At this point, I settled most into the style that I still predominantly write now in January 2023: piano-led orchestral music with electronic elements like synth pads and sound effects - a very typical setup for modern films, but I've enjoyed finding my own vibe. Bon apetit.
MUSIC FOR FILM
I love films (you may have noticed from my official composer site) and soundtracks are largely what opened me up to composing music (as apposed to songwriting). Making my own soundtracks that people could associate with particular stories and experiences is a dream of mine. My earliest attempts at putting music to video happened in my AIM days. The first two videos below are not made by me and are copyrighted, but I wrote music over them, so they're here.
The Clue is a short film that went to a bunch of film festivals.
Muting its original audio, I scored it for my final composition unit at AIM, trimester one of 2020. At just under 10 minutes, it was the longest piece of music I'd written and still features the most leitmotifs I have put into a single soundtrack, wowee!
A brief reflection: I think there's an element of subtlety that's missing. I certainly approached it knowing it was being marked under certain criteria. You can't get many marks for silence, so I tried to make the most of the time. I think it comes across a bit busy. Some diegetic sound would help make the music feel less naked too, but that wasn't in my control. Anyway, enjoy!
Paperman is a short film by Disney and it's fantastic. I worked on it in a group in mid-2019, writing the music for the first few minutes. This is what I did! (Melody written by another group member at 2:00). I cut this video to end once my musical contribution is over, which I have to admit gives the whole video a humourously negative ending compared to the real one.
There's a quote that basically goes, "art is never completed, only abandoned." Some googling told me that this comes from a French poet named Paul Valéry, who wrote an essay in 1933 about his poem Le Cimetière marin (The Cemetery by the Sea). The original phrasing is less of a pithy one-liner, but I like it and relate to it, so here's an English translation done by Rosalie Maggio of the original context:
In the eyes of those who anxiously seek perfection, a work is never truly completed—a word that for them has no sense—but abandoned; and this abandonment of the book to the fire or to the public, whether due to weariness or to a need to deliver it for publication, is a sort of accident, comparable to the letting-go of an idea that has become so tiring or annoying that one has lost all interest in it.

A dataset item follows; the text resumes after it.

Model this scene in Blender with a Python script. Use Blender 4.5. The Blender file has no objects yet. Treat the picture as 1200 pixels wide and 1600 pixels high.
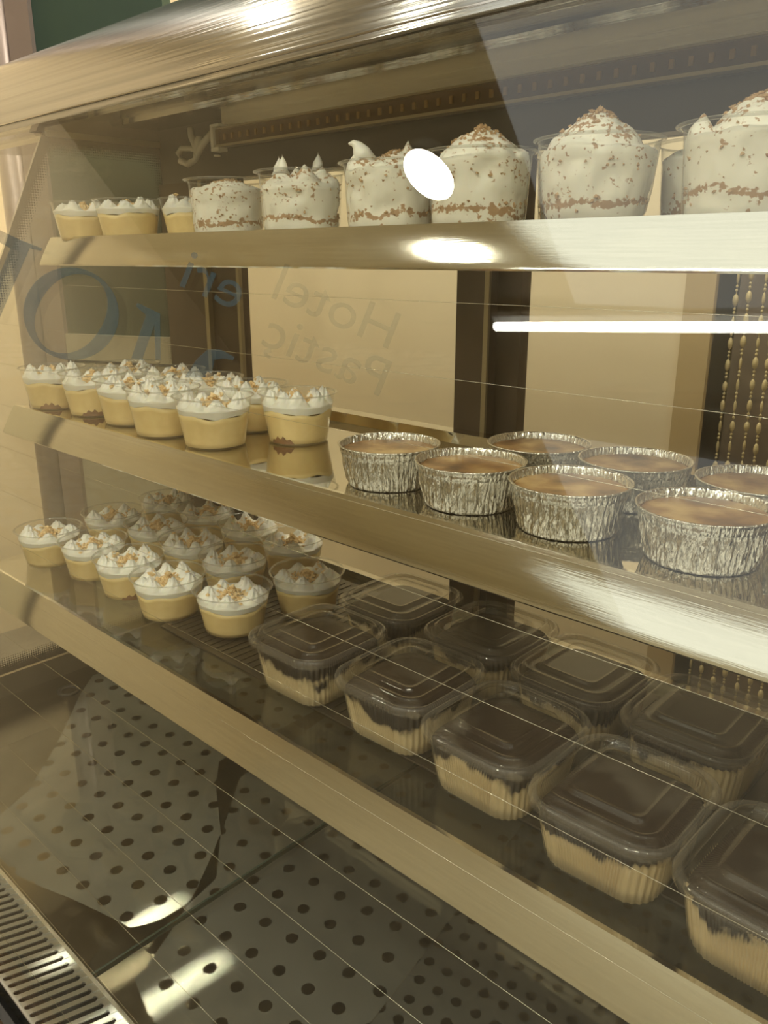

I am trying to accept and embrace this inevitable sense of incompleteness. To not be paralysed by the thought plaguing creative minds, saying, "This creation is not good enough, it needs to be better. I need to be better."
While it is especially true on this website that the music here is not complete, only abandoned, the same could be argued with anything I put out into the world.
But I would never get to share these parts of myself or the things that I'm inspired by and want the world to see if I never release my grip upon my ideas and creations. It is when I let them go that they fulfil their purpose of getting across an aspect of my experience or my perspective of the world.